Porto'yu unutulmaz kılan pek çok özellik var. Bu zarif kenti gördüğünüzde Porto'nun ne kadar kendine has olduğunu kolayca anlayabiliyorsunuz. Kenti adımladıkça dünyanın başka hiçbir kentinde göremeyeceğiniz bir özgünlüğün izinde kaybolabileceğinizi hissediyorsunuz. Kendine has bir mimari, özgün bir yemek kültürü ve Avrupa'nın şarap mabedi…
GÖRMEDEN DÖNME
Sao Francisco Kilisesi 14. yüzyılda inşa edilen bu güzel kilise, dışarıdan baktığınızda sizi hemen etkisi altına alabilecek kadar güçlü bir görüntüye sahip. Ancak dışarıdan gördüğünüz, Orta Çağ'ın karanlığını yansıtan bu Gotik yapı, kapısından içeri girip adımlarınızı sıklaştırdığınızda abartılı süslemeleriyle sizi bambaşka bir dünyaya buyur ediyor. 17. ve 18. yüzyılda yeniden dizayn edilen; Barok tarzdaki parlak altın kaplamalar, gözünüzü kamaştıracak. Ek bilgi; kilisenin iç dizaynında 400 kilo altın kullanılmış. Livraria Lello Lonely Planet'e göre bu muhteşem kitap mabedi, dünyanın üç güzel kitapçısından biri. Lello, Neo-Gotik tarzı, tavandaki vitrayları, ahşap iç dizaynı ve helezon şeklindeki kırmızı merdivenleriyle göz alıcı. Kitapçı, 20. yüzyıl başında Porto'nun ileri gelen ailelerinden Lello Kardeşler tarafından açılmış. Ve bu şiirsel yapı, 1991-93 yılları arasında Porto'da İngilizce öğretmenliği yapan J.K. Rowling'e de ev sahipliği yaparak Harry Potter'ın sihirli dünyası için esin kaynağı olmuş.
UNUTMAYIN!
• Porto, pek çok turist için Lizbon'dan sonra gidilen bir durak. Ancak vaktiniz varsa tarihi şehir Sintra'yı ve güzel sahiliyle aklınızda yer edecek Lagos'u da rotanıza ekleyebilirsiniz. • Porto'nun güzel sokaklarını görmek için metroyu kullanabilirsiniz. Zira havaalanından şehre ulaşmak için bineceğiniz metro yeraltına inmeden tüm kenti turluyor. • Porto'ya direkt ya da aktarmalı uçuşlarla 4,5 saatte ulaşabilirsiniz.

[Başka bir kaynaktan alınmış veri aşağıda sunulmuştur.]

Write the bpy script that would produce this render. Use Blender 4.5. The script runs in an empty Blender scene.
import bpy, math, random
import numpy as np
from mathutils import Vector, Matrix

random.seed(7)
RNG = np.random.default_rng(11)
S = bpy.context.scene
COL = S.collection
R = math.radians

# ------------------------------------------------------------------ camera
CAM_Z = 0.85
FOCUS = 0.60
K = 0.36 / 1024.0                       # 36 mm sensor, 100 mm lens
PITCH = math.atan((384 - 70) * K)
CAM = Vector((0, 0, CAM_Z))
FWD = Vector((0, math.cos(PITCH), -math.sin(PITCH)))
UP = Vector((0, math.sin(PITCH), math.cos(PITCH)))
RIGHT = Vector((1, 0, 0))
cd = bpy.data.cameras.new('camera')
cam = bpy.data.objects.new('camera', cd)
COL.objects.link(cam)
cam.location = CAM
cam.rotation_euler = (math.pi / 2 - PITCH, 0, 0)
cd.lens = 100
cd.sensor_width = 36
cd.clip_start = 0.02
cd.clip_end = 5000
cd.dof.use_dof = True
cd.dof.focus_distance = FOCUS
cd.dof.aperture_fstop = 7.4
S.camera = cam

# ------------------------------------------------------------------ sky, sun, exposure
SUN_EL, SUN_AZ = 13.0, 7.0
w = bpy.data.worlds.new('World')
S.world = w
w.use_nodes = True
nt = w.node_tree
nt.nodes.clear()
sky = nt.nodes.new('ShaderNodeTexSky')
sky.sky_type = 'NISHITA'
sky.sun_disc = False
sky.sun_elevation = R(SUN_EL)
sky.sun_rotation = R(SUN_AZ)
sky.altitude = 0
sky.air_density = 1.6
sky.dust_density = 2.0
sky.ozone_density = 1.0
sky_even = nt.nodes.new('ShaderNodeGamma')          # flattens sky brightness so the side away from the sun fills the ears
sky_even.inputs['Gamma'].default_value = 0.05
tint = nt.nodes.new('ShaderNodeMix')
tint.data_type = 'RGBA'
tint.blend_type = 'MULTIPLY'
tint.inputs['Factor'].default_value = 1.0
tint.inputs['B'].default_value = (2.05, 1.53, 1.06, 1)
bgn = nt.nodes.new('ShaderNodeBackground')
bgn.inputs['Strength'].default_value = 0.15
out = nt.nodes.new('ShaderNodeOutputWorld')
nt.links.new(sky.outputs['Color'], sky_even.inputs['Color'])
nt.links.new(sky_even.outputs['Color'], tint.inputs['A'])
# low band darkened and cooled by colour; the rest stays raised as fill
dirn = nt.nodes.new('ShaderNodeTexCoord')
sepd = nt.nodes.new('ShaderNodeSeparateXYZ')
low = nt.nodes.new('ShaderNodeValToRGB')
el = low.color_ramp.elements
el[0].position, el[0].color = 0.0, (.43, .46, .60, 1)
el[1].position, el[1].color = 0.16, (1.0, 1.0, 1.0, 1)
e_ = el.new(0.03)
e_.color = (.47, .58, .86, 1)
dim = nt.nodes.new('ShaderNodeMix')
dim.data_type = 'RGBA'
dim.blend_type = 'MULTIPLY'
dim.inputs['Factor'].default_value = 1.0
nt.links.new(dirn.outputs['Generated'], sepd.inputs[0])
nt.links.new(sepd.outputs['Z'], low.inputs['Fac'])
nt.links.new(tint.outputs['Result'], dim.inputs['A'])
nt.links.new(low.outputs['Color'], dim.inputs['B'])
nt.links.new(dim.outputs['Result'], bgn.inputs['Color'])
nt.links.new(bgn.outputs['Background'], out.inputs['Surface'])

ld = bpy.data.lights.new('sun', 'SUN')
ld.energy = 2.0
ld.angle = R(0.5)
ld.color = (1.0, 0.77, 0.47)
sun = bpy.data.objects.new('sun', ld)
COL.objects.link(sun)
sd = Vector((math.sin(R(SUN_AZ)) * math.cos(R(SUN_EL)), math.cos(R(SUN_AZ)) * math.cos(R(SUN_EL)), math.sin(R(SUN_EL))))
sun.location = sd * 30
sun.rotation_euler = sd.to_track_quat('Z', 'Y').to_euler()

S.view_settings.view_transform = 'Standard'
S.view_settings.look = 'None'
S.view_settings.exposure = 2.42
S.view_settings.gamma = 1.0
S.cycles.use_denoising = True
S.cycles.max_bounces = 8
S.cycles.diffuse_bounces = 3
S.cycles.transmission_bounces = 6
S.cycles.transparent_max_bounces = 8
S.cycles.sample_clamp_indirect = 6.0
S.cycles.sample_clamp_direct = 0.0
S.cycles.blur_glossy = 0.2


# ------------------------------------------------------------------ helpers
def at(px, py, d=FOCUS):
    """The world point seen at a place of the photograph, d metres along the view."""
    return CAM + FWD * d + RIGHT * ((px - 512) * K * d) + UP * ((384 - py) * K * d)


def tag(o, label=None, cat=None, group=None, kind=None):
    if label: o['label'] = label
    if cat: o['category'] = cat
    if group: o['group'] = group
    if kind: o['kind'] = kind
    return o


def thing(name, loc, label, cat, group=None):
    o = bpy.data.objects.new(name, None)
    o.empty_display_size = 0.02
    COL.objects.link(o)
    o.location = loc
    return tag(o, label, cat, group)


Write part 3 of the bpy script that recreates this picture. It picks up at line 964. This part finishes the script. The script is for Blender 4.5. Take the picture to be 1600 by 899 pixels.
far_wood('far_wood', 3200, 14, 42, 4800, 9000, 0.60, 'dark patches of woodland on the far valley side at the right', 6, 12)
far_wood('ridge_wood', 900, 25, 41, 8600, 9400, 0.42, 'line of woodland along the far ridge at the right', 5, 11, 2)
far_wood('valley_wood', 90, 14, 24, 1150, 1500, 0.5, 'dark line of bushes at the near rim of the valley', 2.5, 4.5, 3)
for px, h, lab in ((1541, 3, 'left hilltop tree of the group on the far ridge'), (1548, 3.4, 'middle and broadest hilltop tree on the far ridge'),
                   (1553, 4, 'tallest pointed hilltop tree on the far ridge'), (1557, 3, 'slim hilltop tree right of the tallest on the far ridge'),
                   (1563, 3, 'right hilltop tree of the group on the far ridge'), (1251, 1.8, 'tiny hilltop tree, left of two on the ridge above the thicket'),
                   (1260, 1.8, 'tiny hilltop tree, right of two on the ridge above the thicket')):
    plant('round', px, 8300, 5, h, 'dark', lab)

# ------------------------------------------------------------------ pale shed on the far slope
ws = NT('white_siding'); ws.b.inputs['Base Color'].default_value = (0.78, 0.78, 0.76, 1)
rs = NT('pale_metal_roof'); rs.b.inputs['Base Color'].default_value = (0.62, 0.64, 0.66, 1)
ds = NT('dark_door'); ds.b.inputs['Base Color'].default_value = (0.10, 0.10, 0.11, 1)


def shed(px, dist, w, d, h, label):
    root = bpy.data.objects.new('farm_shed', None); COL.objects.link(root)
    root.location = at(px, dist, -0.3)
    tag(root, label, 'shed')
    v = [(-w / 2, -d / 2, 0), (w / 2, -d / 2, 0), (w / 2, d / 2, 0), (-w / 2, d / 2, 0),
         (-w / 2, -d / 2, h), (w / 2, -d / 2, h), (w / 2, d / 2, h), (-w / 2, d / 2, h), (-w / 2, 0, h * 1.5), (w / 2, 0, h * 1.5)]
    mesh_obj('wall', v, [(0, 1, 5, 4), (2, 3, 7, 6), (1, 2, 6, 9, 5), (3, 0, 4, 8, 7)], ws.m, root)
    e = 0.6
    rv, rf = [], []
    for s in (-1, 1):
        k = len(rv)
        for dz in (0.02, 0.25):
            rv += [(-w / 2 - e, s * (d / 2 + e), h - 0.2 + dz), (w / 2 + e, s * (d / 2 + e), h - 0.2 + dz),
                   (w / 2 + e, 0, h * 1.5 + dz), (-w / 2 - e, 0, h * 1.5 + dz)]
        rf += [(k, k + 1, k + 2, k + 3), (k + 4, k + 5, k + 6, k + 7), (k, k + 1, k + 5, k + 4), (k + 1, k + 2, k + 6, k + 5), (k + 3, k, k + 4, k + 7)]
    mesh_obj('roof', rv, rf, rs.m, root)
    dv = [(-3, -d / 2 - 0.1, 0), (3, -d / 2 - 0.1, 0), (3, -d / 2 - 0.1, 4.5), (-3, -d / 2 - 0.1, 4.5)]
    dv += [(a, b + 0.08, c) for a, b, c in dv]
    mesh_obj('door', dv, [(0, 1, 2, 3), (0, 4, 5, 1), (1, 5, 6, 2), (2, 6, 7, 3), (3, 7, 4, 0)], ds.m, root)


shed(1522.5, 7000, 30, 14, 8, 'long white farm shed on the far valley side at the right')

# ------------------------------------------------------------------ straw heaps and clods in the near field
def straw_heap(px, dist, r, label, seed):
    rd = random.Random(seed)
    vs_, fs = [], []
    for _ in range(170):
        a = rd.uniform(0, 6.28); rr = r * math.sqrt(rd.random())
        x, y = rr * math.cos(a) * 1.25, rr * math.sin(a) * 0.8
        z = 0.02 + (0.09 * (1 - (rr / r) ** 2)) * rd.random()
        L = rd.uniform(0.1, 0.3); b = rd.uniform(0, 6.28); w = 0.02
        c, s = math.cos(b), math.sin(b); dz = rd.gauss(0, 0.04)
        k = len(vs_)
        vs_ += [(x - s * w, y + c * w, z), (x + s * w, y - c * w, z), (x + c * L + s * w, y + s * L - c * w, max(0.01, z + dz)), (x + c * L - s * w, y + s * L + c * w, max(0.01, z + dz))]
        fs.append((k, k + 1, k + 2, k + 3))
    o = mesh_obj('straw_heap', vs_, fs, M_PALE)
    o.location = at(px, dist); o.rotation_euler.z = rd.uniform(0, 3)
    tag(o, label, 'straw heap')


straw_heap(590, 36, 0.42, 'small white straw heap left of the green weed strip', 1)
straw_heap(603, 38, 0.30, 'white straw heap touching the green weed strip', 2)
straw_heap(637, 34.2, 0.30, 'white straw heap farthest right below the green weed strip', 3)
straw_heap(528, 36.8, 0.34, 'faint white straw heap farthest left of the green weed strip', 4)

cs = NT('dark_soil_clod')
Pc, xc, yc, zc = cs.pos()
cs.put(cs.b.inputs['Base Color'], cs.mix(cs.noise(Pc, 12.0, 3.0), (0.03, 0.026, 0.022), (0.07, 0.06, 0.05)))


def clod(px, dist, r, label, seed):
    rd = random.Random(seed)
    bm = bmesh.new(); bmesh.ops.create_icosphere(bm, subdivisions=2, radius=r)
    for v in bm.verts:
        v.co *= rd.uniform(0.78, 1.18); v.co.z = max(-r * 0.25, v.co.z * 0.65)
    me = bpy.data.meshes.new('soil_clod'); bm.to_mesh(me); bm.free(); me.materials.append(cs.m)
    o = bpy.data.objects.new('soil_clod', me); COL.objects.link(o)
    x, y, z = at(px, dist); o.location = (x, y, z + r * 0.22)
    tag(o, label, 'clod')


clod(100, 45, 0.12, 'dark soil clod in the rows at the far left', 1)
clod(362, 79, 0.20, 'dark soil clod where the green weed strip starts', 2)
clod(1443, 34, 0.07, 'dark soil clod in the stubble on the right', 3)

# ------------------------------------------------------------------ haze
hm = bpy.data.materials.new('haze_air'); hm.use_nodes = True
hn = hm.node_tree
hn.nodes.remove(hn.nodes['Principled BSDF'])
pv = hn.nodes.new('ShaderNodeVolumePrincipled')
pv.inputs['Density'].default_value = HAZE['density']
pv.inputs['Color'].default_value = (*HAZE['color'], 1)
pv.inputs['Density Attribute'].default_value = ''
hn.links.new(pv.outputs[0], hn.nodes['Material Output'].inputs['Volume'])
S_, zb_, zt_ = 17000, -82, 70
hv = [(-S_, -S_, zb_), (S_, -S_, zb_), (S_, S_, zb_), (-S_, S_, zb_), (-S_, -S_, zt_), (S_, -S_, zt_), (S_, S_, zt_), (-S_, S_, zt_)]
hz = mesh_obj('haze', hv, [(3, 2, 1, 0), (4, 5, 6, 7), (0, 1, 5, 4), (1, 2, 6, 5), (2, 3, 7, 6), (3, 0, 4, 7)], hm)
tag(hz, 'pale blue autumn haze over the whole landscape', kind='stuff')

Kentin pahalı olmaması, sokaklarında kendinizi güvende hissetmeniz ve Porto'nun bir Akdenizliyi hatırlatan sıcakkanlı insanları da cabası… Öte yandan kentin son yıllarda girişim, tasarım ve gastronomi alanında kat ettiği mesafe de Porto'nun cazibesini arttırmış. Böylelikle Porto, yerel şarapları kadar sunduğu diğer olanaklarla da öne çıkmaya başlamış. Douro'nun iki kıyısını da süsleyen güzel mekânlar, hoş yürüyüş yolları ve kentin kalbinin atmayı hiç bırakmadığını bize anlatan canlı bir görüntü… Ve grafiti sanatçılarıyla duvar ressamlarının sokakları bir galeriye dönüştürdüğü birbirinden güzel duvar cepheleri... Soğuklar henüz kapımıza dayanmadan kamelyalarla süslü Porto'nun güzel üzüm bağlarını ve okyanus kıyılarını ziyaret edebilir; unutulmaz bir deneyim yaşayabilirsiniz.